[Do this]: Copy each record exactly as it reads, leaving out any pictures it holds.

__________________________________________________

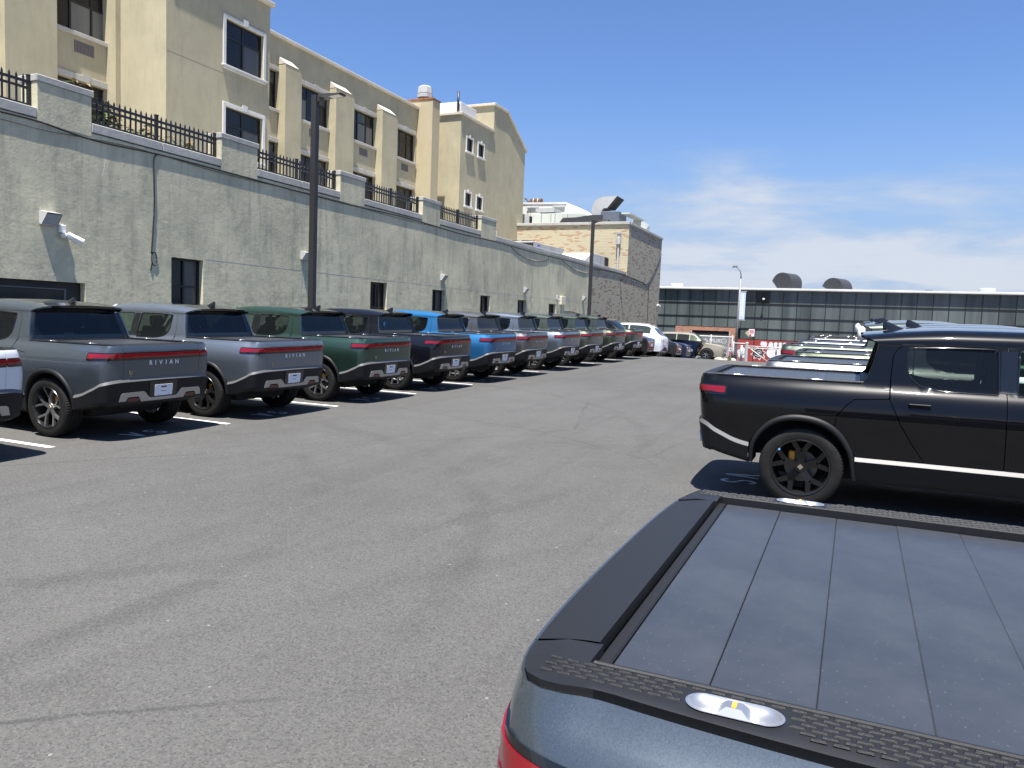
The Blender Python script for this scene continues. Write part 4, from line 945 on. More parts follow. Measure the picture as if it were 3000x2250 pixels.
# --- tan stuccoed building behind
tan = empty('tan_building', (-26.2, 30, 5.4), 'tan stucco building with dark windows rising above the low wall', 'building')
XF, XG = -26.2, -23.4
WU = [(18.68,21.02),(31.7,33.95),(36.05,38.28),(40.42,42.66)]
zs_, zt_, zl_ = 11.66, 13.36, 9.98
holes = [rc(a, b, zs_, zt_) for a, b in WU]+[rc(a, b, 8.0, zl_) for a, b in WU]+[rc(29.35,30.0,11.66,13.45), rc(29.35,30.0,8.0,10.1), rc(14.1,16.6,zs_,zt_), rc(14.1,16.6,8.0,zl_)]
wallX('wall', XF, [(6,5.3),(43.1,5.3),(43.1,15.0),(6,15.0)], holes, 'stucco_tan', tan, .35)
for k, (a, b) in enumerate(WU+[(14.1,16.6)]):
    for (z0, z1) in ((zs_, zt_), (8.0, zl_)):
        w = windowX(tan, XF-.16, a, b, z0, z1, [.30, .66], [.64], (lambda i, j, k=k, z0=z0: ('pane_blind' if (i*5+j*3+k*2+int(z0)) % 4 < 2 else 'pane_dark') if j == 0 else ('pane_dark' if (i+k) % 3 else 'pane_grey')), .075)
        sl = MB(); sl.box(XF-.15, XF+.09, a-.05, b+.05, z0-.15, z0-.003, .012); sl.build('sill', 'trim_stone', w)
        ln = MB(); ln.box(XF-.02, XF+.06, a-.03, b+.03, z1+.003, z1+.22, .01); ln.prism([((a+b)/2-.11, z1+.0), ((a+b)/2+.11, z1+.0), ((a+b)/2+.16, z1+.28), ((a+b)/2-.16, z1+.28)], 0, XF, XF+.075); ln.build('lintel', 'trim_stone', w)
    g = MB(); c = (a+b)/2-.05
    for q in range(14): g.box(XF-.01, XF+.02, c-.38+q*.055, c-.38+q*.055+.028, 10.98, 11.34)
    g.box(XF-.02, XF+.006, c-.40, c+.40, 10.95, 11.37); g.build('vent_grille', 'grille', tan)
for (z0, z1) in ((11.66,13.45),(8.0,10.1)):
    w = windowX(tan, XF-.16, 29.35, 30.0, z0, z1, [], [.66], ['pane_dark', 'pane_grey'], .06)
    sl = MB(); sl.box(XF-.1, XF+.09, 29.3, 30.03, z0-.14, z0-.003, .01); sl.build('sill', 'trim_stone', w)
    ln = MB(); ln.box(XF-.02, XF+.06, 29.3, 30.03, z1+.003, z1+.2, .01); ln.build('lintel', 'trim_stone', w)
def pil(y0, y1, zt, xf=XF, d=.45):
    p = MB(); c = .22
    p.prism([(y0,5.4),(y1,5.4),(y1,zt-c),(y1-c,zt),(y0,zt)], 0, xf-.02, xf+d)
    po = p.build('buttress', 'stucco_tan', tan)
    q = MB(); e_ = .012
    q.add([(xf-.02,y0-e_,zt+.003),(xf+d+e_,y0-e_,zt+.003),(xf+d+e_,y1-c,zt+.003),(xf-.02,y1-c,zt+.003),(xf-.02,y0-e_,zt+.42),(xf-.02,y1-c-.1,zt+.42)],
        [(0,3,2,1),(0,1,4),(1,2,5,4),(2,3,5),(0,4,5,3)]); q.build('weathering', 'trim_cream', po)
for y0, y1 in ((30.02,31.2),(33.95,35.55),(38.3,39.9)): pil(y0, y1, 13.8)
pil(16.75,18.55,14.6,d=.30)
cop = MB(); cop.box(XF-.4, XF+.14, 26.3, 43.2, 15.003, 15.17, .02); cop.build('coping', 'trim_cream', tan)
cop = MB(); cop.box(XF-.4, XF+.14, 6, 20.9, 15.003, 15.17, .02); cop.build('coping', 'trim_cream', tan)
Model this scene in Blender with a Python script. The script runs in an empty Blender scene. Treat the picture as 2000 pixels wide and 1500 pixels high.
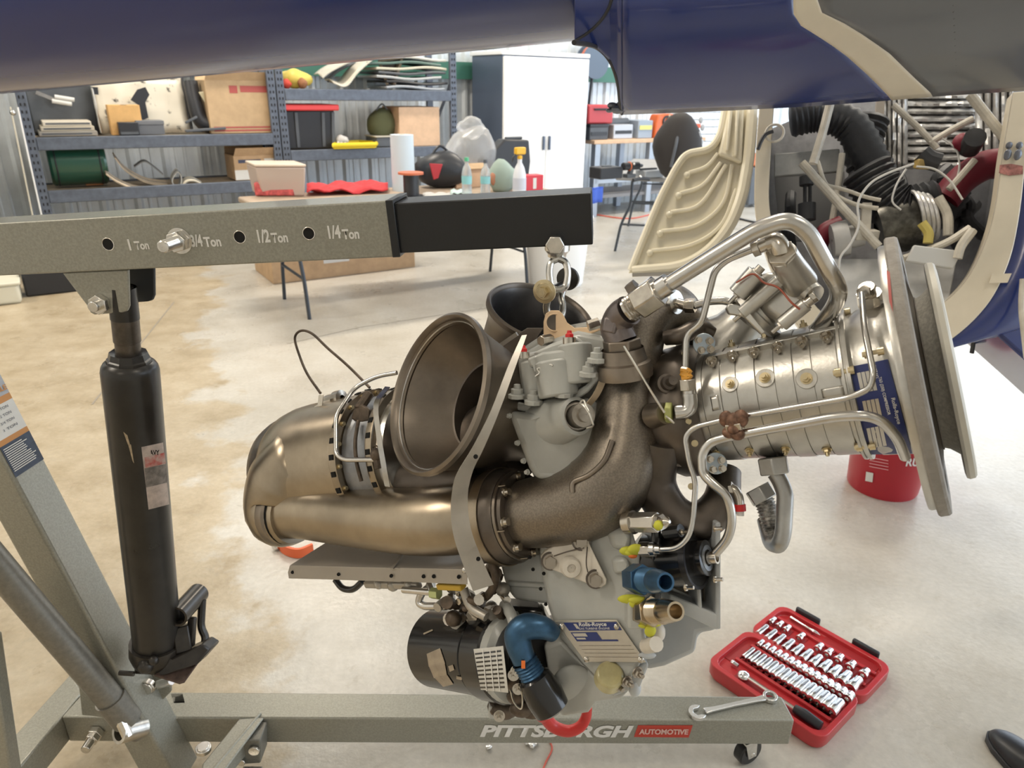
import bpy, bmesh, math, random
from mathutils import Vector, Matrix, Quaternion
random.seed(7)
S = bpy.context.scene
COL = S.collection
V3 = Vector
# ------------------------------------------------------------------ camera
F = 1400.0                       # focal length in pixels of the 2000x1500 frame
TH = math.radians(22.4); RO = 0.0155
CAM = V3((0, 0, 1.47))
_r = V3((1, 0, 0)); _f = V3((0, math.cos(TH), -math.sin(TH))); _u = V3((0, math.sin(TH), math.cos(TH)))
RIGHT = _r * math.cos(RO) + _u * math.sin(RO)
UP = _u * math.cos(RO) - _r * math.sin(RO)
FWD = _f
cd = bpy.data.cameras.new('camera'); cam = bpy.data.objects.new('camera', cd); COL.objects.link(cam)
cd.sensor_width = 36.0; cd.lens = 36.0 * F / 2000.0; cd.clip_start = 0.05; cd.clip_end = 200
m = Matrix((RIGHT, UP, -FWD)).transposed().to_4x4(); m.translation = CAM
cam.matrix_world = m
cd.dof.use_dof = True; cd.dof.focus_distance = 1.08; cd.dof.aperture_fstop = 9.0
S.camera = cam
# ------------------------------------------------------------------ light: sky through the open hangar door, ceiling lamps
S.view_settings.view_transform = 'Standard'; S.view_settings.look = 'None'
S.view_settings.gamma = 1.0; S.view_settings.use_curve_mapping = False
S.view_settings.exposure = -0.52
w = bpy.data.worlds.new('sky'); S.world = w; w.use_nodes = True
bg = w.node_tree.nodes['Background']
bg.inputs[0].default_value = (0.78, 0.88, 1.0, 1); bg.inputs[1].default_value = 5.5
HA = math.radians(33.0)           # heading of the hangar's back wall
U = V3((math.cos(HA), math.sin(HA), 0)); V = V3((-math.sin(HA), math.cos(HA), 0))
B0 = V3((-2.10, 7.0, 0))
def H(u, v, z=0.0): return B0 + U * u + V * v + V3((0, 0, z))
LAMP_W = {-.9: 160, -4.6: 95, -8.0: 25}
def ceiling_area(u, v, z, sx, sy, watts, col):
    l = bpy.data.lights.new('ceiling_lamp', 'AREA'); l.shape = 'RECTANGLE'; l.size = sx; l.size_y = sy
    l.energy = watts; l.color = col
    o = bpy.data.objects.new('ceiling_lamp_light', l); COL.objects.link(o)
    o.location = H(u, v, z); o.rotation_euler = (0, 0, HA); return o
LAMPS = [(-4.6, -.9), (-0.4, -.9), (3.8, -.9), (-4.6, -4.6), (-0.4, -4.6), (3.8, -4.6), (-4.6, -8.0), (-0.4, -8.0)]
for lu, lv in LAMPS: ceiling_area(lu, lv, 4.30, 1.3, 0.35, LAMP_W[lv], (1.0, 0.90, 0.76))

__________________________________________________

[Response to the task]:
The Blender Python script for this scene continues. Write part 4, from line 945 on. More parts follow. Measure the picture as if it were 3000x2250 pixels.
# --- tan stuccoed building behind
tan = empty('tan_building', (-26.2, 30, 5.4), 'tan stucco building with dark windows rising above the low wall', 'building')
XF, XG = -26.2, -23.4
WU = [(18.68,21.02),(31.7,33.95),(36.05,38.28),(40.42,42.66)]
zs_, zt_, zl_ = 11.66, 13.36, 9.98
holes = [rc(a, b, zs_, zt_) for a, b in WU]+[rc(a, b, 8.0, zl_) for a, b in WU]+[rc(29.35,30.0,11.66,13.45), rc(29.35,30.0,8.0,10.1), rc(14.1,16.6,zs_,zt_), rc(14.1,16.6,8.0,zl_)]
wallX('wall', XF, [(6,5.3),(43.1,5.3),(43.1,15.0),(6,15.0)], holes, 'stucco_tan', tan, .35)
for k, (a, b) in enumerate(WU+[(14.1,16.6)]):
    for (z0, z1) in ((zs_, zt_), (8.0, zl_)):
        w = windowX(tan, XF-.16, a, b, z0, z1, [.30, .66], [.64], (lambda i, j, k=k, z0=z0: ('pane_blind' if (i*5+j*3+k*2+int(z0)) % 4 < 2 else 'pane_dark') if j == 0 else ('pane_dark' if (i+k) % 3 else 'pane_grey')), .075)
        sl = MB(); sl.box(XF-.15, XF+.09, a-.05, b+.05, z0-.15, z0-.003, .012); sl.build('sill', 'trim_stone', w)
        ln = MB(); ln.box(XF-.02, XF+.06, a-.03, b+.03, z1+.003, z1+.22, .01); ln.prism([((a+b)/2-.11, z1+.0), ((a+b)/2+.11, z1+.0), ((a+b)/2+.16, z1+.28), ((a+b)/2-.16, z1+.28)], 0, XF, XF+.075); ln.build('lintel', 'trim_stone', w)
    g = MB(); c = (a+b)/2-.05
    for q in range(14): g.box(XF-.01, XF+.02, c-.38+q*.055, c-.38+q*.055+.028, 10.98, 11.34)
    g.box(XF-.02, XF+.006, c-.40, c+.40, 10.95, 11.37); g.build('vent_grille', 'grille', tan)
for (z0, z1) in ((11.66,13.45),(8.0,10.1)):
    w = windowX(tan, XF-.16, 29.35, 30.0, z0, z1, [], [.66], ['pane_dark', 'pane_grey'], .06)
    sl = MB(); sl.box(XF-.1, XF+.09, 29.3, 30.03, z0-.14, z0-.003, .01); sl.build('sill', 'trim_stone', w)
    ln = MB(); ln.box(XF-.02, XF+.06, 29.3, 30.03, z1+.003, z1+.2, .01); ln.build('lintel', 'trim_stone', w)
def pil(y0, y1, zt, xf=XF, d=.45):
    p = MB(); c = .22
    p.prism([(y0,5.4),(y1,5.4),(y1,zt-c),(y1-c,zt),(y0,zt)], 0, xf-.02, xf+d)
    po = p.build('buttress', 'stucco_tan', tan)
    q = MB(); e_ = .012
    q.add([(xf-.02,y0-e_,zt+.003),(xf+d+e_,y0-e_,zt+.003),(xf+d+e_,y1-c,zt+.003),(xf-.02,y1-c,zt+.003),(xf-.02,y0-e_,zt+.42),(xf-.02,y1-c-.1,zt+.42)],
        [(0,3,2,1),(0,1,4),(1,2,5,4),(2,3,5),(0,4,5,3)]); q.build('weathering', 'trim_cream', po)
for y0, y1 in ((30.02,31.2),(33.95,35.55),(38.3,39.9)): pil(y0, y1, 13.8)
pil(16.75,18.55,14.6,d=.30)
cop = MB(); cop.box(XF-.4, XF+.14, 26.3, 43.2, 15.003, 15.17, .02); cop.build('coping', 'trim_cream', tan)
cop = MB(); cop.box(XF-.4, XF+.14, 6, 20.9, 15.003, 15.17, .02); cop.build('coping', 'trim_cream', tan)
Model this scene in Blender with a Python script. The script runs in an empty Blender scene. Treat the picture as 2000 pixels wide and 1500 pixels high.
import bpy, bmesh, math, random
from mathutils import Vector, Matrix, Quaternion
random.seed(7)
S = bpy.context.scene
COL = S.collection
V3 = Vector
# ------------------------------------------------------------------ camera
F = 1400.0                       # focal length in pixels of the 2000x1500 frame
TH = math.radians(22.4); RO = 0.0155
CAM = V3((0, 0, 1.47))
_r = V3((1, 0, 0)); _f = V3((0, math.cos(TH), -math.sin(TH))); _u = V3((0, math.sin(TH), math.cos(TH)))
RIGHT = _r * math.cos(RO) + _u * math.sin(RO)
UP = _u * math.cos(RO) - _r * math.sin(RO)
FWD = _f
cd = bpy.data.cameras.new('camera'); cam = bpy.data.objects.new('camera', cd); COL.objects.link(cam)
cd.sensor_width = 36.0; cd.lens = 36.0 * F / 2000.0; cd.clip_start = 0.05; cd.clip_end = 200
m = Matrix((RIGHT, UP, -FWD)).transposed().to_4x4(); m.translation = CAM
cam.matrix_world = m
cd.dof.use_dof = True; cd.dof.focus_distance = 1.08; cd.dof.aperture_fstop = 9.0
S.camera = cam
# ------------------------------------------------------------------ light: sky through the open hangar door, ceiling lamps
S.view_settings.view_transform = 'Standard'; S.view_settings.look = 'None'
S.view_settings.gamma = 1.0; S.view_settings.use_curve_mapping = False
S.view_settings.exposure = -0.52
w = bpy.data.worlds.new('sky'); S.world = w; w.use_nodes = True
bg = w.node_tree.nodes['Background']
bg.inputs[0].default_value = (0.78, 0.88, 1.0, 1); bg.inputs[1].default_value = 5.5
HA = math.radians(33.0)           # heading of the hangar's back wall
U = V3((math.cos(HA), math.sin(HA), 0)); V = V3((-math.sin(HA), math.cos(HA), 0))
B0 = V3((-2.10, 7.0, 0))
def H(u, v, z=0.0): return B0 + U * u + V * v + V3((0, 0, z))
LAMP_W = {-.9: 160, -4.6: 95, -8.0: 25}
def ceiling_area(u, v, z, sx, sy, watts, col):
    l = bpy.data.lights.new('ceiling_lamp', 'AREA'); l.shape = 'RECTANGLE'; l.size = sx; l.size_y = sy
    l.energy = watts; l.color = col
    o = bpy.data.objects.new('ceiling_lamp_light', l); COL.objects.link(o)
    o.location = H(u, v, z); o.rotation_euler = (0, 0, HA); return o
LAMPS = [(-4.6, -.9), (-0.4, -.9), (3.8, -.9), (-4.6, -4.6), (-0.4, -4.6), (3.8, -4.6), (-4.6, -8.0), (-0.4, -8.0)]
for lu, lv in LAMPS: ceiling_area(lu, lv, 4.30, 1.3, 0.35, LAMP_W[lv], (1.0, 0.90, 0.76))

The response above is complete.